I could go on and on all day, I’m a SWE with a decade of experience using Linux, 3 decades using Windows, and a few years on Mac here and there. I love my windows machine at home… as a gaming console. Having to do serious work in windows is agonizing.
Lol I guess you haven't used Windows in a very very long time
I use windows for ~10 hours per day, 5 or 6 days per week because my team is currently maintaining a legacy .NET framework codebase. I’m sure there are people on earth who use windows more than I do, but I think it’s extremely unlikely that you’re one of them.
You cant disable all telemetry for "security reasons".
If you build your own computer, it's not included in anything. Pretty easy to do, too.
And if it wasn't?
What makes it the best os?

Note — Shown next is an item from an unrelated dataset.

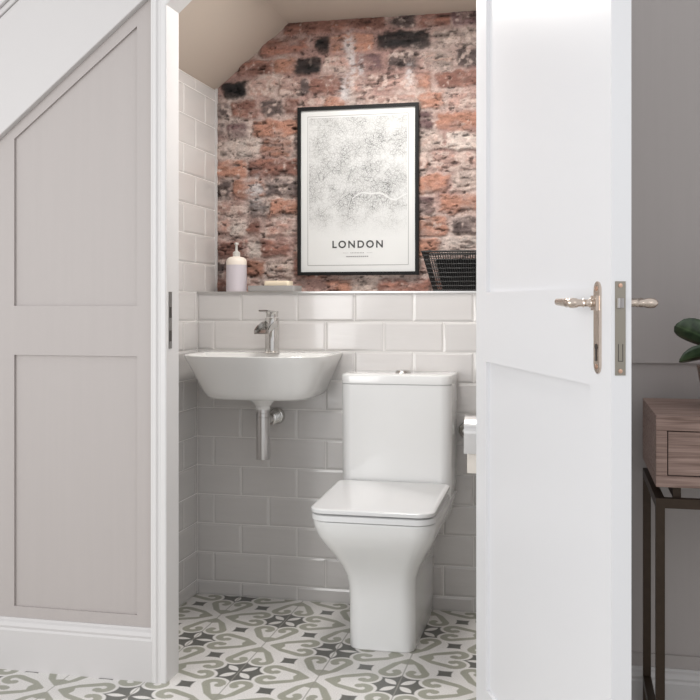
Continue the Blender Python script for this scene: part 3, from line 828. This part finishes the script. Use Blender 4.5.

Even without telemetry, it has a huge memory and CPU footprint from a bunch of bloat services running, restricts/blocks functionality even from admin users, and is very inflexible. The only thing that kept me having a windows partition was gaming - but now a vast majority of games (and other software without official Linux support) can be played with wine/proton. My PC idles at 0%-2% CPU usage and about 6 GB of ram, and basically all of that ram comes from me self hosting a good number of docker containers. And even that aside, windows collects data from a lot more than just the telemetry option
Memory you aren't using is wasted memory. You should really look into understanding super fetch and the reason Windows "wastes" memory, reality is it's sitting files that have common usage in memory so it isn't constantly pulling them from drives. I mean just the fact that people are running Windows 11 smoothly on Chromebooks with 32gb of emmc 1.5ghz processors and 2gb of memory stands to make your entire statement pretty silly.
Microsoft literally used to make it part of their OEM agreement that manufacturers couldn’t bundle their machines with anything but Windows, you’ve paid for it in the form of reduced competition in the OS market.